Marianne, 7 mars 2014, par Alain Dreyfus
Walter, outrances d’un outre-monde
L’enfance, la peinture, la poésie, le sexe et la folie font la trame unique des cinq récits d’Outre mesure. Le phrasé de Guy Walter, scandé en paragraphes ramassés et maximes lapidaires, va au vif, se jette dans le motif, dans les destins et les corps d’artistes aimés dont il esquisse les parcours chavirés. Les gouffres du déséquilibre mental sont des horizons assumés : les habitants de ces pages, ces personnages d’encre pourtant figés sur le papier, sautent au visage pour faire rendre gorge aux renoncements, aux rêves piétinés, à l’oubli des révoltes et des joies barbares de l’enfance et de l’adolescence.

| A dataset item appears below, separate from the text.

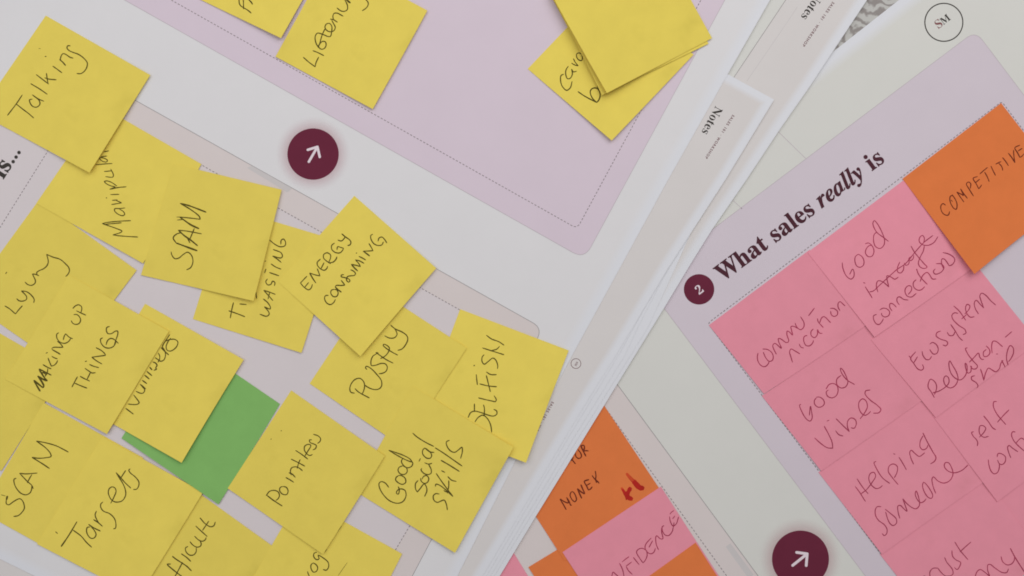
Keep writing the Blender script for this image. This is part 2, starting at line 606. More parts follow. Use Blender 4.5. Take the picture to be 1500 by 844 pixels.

Pour ces grands vivants, l’agencement des mots sur la page et le broyage des pigments sur la toile, c’est pareil. Guy Walter les nomme « paroliers de peinture ». « Ainsi, écrit-il, quand la parole du parolier peint une image, la peint-elle à l’intérieur de nous-mêmes, sur fond de folie avec son bord de noirceur, son tremblement, son peu s’en faut, et c’est le miracle de la peinture que de nous le faire voir à l’extérieur, sur le mur. » Des noms ? Fantin-Latour, Caillebotte, Bigot le Jeune, qui croit que la peinture « agrandit le monde » ou encore l’étrange Antonio Mancini, enfant éloquent et adulte mutique, peintre génial qui finira dans un asile de Naples par boire les couleurs, dévasté par la mélancolie.
Il y a ici une figure tutélaire et récurrente, celle de Rimbaud, dont l’ombre plane d’un récit à l’autre, même lorsqu’il en est absent. C’est lui qui a appris à Guy Walter, qui se souvient de sa première rencontre avec le Dormeur du val, à respirer. Lui qui lui a appris qu’écrire, c’est avant tout projeter une voix et un souffle. Seul truchement pour, d’une rythmique ou d’une technique picturale, rendre présent le chaos du vivant. Ce Rimbaud, superbe apparieur d’obscénités et de délicatesses qui savait aussi, comme écrit Guy Walter en reprenant les vers de son poète adoré, « cracher sur le cul de son amant puis écrire un sonnet avec des filaments pareils à des larmes de lait ».